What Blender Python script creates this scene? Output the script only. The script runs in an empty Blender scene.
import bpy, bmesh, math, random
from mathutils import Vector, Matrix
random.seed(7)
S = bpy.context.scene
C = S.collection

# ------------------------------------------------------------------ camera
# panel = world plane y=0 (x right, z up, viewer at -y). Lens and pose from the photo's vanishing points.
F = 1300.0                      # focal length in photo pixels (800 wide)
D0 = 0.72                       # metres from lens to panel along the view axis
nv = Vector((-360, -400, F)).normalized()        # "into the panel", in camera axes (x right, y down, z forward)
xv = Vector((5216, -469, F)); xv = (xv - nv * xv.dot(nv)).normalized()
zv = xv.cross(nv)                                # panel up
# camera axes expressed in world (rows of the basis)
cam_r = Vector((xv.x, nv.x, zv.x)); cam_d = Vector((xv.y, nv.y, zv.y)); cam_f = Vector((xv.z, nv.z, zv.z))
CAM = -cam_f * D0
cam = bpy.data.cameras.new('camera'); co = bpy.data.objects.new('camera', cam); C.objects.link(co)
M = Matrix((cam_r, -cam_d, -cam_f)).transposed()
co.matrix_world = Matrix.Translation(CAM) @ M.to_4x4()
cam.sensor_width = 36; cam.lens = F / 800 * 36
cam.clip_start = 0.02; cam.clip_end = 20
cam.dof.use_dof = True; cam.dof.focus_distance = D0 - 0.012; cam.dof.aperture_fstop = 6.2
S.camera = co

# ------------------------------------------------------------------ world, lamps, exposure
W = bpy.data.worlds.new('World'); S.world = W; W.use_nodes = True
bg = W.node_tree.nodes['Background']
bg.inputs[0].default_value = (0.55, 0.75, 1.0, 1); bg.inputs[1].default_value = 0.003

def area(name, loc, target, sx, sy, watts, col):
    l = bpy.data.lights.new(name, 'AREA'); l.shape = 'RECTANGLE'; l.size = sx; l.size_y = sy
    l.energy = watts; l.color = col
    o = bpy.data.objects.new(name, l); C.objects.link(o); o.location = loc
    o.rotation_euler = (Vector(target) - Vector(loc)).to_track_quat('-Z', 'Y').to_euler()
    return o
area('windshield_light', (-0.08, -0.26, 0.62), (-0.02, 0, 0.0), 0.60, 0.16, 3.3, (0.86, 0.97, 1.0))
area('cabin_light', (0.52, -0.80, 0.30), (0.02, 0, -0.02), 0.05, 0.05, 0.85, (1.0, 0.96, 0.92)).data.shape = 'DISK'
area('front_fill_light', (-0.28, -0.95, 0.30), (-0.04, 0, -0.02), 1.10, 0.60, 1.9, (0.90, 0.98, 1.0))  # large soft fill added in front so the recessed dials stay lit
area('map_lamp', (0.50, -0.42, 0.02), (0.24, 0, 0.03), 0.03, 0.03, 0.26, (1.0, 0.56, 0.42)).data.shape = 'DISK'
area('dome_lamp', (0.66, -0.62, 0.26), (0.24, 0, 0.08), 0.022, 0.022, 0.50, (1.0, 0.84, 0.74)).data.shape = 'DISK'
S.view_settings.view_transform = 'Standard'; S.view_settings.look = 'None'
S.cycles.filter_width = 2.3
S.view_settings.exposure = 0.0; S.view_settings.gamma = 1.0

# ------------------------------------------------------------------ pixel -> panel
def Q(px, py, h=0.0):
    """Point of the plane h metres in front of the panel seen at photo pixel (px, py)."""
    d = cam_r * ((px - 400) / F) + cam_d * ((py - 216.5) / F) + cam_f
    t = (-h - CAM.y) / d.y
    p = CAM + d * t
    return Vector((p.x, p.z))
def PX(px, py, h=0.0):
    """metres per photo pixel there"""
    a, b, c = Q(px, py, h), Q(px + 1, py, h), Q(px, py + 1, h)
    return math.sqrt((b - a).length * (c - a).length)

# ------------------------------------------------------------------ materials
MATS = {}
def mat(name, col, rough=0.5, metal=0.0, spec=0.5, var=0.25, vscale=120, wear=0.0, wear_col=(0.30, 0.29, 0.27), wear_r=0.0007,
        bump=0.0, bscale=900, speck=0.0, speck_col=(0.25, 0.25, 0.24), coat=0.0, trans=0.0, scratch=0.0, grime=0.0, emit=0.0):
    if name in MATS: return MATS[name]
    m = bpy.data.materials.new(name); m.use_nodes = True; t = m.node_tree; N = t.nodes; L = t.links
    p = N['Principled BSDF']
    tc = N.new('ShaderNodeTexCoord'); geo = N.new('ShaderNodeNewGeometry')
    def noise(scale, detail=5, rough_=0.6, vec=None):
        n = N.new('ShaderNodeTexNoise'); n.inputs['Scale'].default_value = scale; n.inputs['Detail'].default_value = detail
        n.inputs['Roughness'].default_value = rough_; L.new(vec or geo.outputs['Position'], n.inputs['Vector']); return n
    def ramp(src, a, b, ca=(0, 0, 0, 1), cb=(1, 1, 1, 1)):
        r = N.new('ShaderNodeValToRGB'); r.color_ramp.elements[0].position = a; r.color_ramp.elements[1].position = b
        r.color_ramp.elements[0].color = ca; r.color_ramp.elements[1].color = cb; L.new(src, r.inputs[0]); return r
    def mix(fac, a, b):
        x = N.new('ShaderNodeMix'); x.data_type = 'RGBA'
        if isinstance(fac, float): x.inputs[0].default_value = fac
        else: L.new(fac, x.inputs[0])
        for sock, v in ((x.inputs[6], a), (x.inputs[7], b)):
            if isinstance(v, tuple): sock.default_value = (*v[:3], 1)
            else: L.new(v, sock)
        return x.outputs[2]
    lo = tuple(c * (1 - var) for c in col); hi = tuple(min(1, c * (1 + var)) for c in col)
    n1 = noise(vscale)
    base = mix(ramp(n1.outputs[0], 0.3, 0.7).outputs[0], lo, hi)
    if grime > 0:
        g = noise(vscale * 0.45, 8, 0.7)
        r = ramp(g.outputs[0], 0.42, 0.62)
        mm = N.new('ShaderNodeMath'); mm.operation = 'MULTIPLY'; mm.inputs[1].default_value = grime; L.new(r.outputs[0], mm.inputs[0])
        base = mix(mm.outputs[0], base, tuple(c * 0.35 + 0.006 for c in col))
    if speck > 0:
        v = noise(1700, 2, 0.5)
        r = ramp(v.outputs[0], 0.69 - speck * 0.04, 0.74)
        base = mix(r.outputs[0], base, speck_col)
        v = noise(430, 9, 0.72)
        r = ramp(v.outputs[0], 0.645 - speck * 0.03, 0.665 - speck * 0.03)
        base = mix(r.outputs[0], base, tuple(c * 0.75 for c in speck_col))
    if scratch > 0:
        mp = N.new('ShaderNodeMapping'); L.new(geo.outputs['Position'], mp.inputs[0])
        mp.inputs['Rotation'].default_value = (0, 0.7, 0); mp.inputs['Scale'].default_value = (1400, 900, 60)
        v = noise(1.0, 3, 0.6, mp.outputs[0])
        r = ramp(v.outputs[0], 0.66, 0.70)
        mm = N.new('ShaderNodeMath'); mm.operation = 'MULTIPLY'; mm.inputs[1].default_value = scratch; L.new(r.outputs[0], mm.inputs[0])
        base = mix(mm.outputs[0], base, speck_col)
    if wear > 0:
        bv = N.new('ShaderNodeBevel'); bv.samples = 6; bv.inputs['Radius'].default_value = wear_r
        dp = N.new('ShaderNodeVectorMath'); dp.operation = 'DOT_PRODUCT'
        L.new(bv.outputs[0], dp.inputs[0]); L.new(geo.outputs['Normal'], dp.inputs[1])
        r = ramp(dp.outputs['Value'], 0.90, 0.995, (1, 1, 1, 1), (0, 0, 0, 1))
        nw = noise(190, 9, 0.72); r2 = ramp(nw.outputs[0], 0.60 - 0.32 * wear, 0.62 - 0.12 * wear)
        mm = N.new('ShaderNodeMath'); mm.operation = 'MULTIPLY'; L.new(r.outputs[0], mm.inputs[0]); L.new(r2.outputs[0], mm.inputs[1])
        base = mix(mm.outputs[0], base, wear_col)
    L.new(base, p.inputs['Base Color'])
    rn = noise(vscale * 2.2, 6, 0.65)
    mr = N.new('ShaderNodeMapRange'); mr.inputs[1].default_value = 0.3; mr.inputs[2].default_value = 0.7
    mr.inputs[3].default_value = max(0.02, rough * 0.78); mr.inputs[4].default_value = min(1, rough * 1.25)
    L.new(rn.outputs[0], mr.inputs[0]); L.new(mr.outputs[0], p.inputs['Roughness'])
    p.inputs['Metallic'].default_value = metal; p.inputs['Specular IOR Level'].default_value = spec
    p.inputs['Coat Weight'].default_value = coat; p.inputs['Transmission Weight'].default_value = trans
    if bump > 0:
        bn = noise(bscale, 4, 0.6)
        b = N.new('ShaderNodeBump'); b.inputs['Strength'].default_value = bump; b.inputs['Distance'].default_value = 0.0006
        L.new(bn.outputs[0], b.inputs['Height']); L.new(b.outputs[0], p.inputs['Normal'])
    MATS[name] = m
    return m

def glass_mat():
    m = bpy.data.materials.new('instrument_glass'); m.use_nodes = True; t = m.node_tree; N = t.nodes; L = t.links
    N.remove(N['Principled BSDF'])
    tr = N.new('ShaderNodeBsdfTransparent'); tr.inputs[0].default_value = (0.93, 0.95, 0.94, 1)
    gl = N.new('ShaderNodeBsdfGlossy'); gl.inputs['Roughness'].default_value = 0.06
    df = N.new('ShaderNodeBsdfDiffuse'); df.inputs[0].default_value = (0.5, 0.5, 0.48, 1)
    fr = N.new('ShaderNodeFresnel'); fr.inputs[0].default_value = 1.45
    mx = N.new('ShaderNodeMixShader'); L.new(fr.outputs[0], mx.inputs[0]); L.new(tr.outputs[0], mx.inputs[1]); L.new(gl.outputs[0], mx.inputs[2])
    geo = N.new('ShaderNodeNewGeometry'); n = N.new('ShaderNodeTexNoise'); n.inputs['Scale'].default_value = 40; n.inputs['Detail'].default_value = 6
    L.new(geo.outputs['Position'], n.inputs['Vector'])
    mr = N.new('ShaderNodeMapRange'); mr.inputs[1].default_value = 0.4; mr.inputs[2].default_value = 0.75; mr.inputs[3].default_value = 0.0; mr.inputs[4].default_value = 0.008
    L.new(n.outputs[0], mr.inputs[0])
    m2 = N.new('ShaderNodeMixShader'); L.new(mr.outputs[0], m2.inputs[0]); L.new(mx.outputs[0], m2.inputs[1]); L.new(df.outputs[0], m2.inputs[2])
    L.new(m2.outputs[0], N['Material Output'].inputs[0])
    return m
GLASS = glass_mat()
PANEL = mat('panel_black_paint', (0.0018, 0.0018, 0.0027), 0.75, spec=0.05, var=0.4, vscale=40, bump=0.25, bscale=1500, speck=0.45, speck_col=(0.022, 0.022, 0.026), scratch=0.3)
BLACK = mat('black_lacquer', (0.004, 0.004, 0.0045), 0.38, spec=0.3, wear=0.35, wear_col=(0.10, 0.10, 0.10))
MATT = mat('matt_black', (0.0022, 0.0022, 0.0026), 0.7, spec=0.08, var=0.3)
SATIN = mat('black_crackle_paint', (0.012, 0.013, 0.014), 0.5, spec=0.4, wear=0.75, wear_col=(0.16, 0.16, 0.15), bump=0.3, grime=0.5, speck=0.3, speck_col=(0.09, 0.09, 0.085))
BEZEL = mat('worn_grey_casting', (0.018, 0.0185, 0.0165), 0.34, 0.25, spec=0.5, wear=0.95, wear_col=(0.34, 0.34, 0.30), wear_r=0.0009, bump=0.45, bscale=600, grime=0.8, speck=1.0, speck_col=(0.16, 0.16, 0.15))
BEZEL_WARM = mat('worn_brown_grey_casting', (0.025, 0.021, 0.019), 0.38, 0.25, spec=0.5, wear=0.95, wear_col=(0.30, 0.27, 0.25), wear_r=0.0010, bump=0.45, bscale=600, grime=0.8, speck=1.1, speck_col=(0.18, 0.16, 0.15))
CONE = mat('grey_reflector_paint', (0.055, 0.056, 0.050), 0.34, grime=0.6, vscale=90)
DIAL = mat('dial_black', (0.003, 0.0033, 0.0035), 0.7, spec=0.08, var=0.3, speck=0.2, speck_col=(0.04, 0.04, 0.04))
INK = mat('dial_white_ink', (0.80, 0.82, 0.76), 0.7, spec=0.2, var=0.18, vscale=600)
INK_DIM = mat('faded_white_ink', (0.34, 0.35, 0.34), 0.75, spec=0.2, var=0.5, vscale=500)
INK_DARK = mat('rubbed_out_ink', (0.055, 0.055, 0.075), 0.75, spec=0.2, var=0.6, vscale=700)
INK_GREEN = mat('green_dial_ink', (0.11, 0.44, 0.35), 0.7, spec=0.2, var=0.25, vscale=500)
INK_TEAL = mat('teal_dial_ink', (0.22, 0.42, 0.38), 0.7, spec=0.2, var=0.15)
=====
» What you are asked to do: Only the lines from the first line of the material above through the line that contains "C = S.collection" should be quoted, each one exactly.

» Complete answer:
What Blender Python script creates this scene? Output the script only. The script runs in an empty Blender scene.
import bpy, bmesh, math, random
from mathutils import Vector, Matrix
random.seed(7)
S = bpy.context.scene
C = S.collection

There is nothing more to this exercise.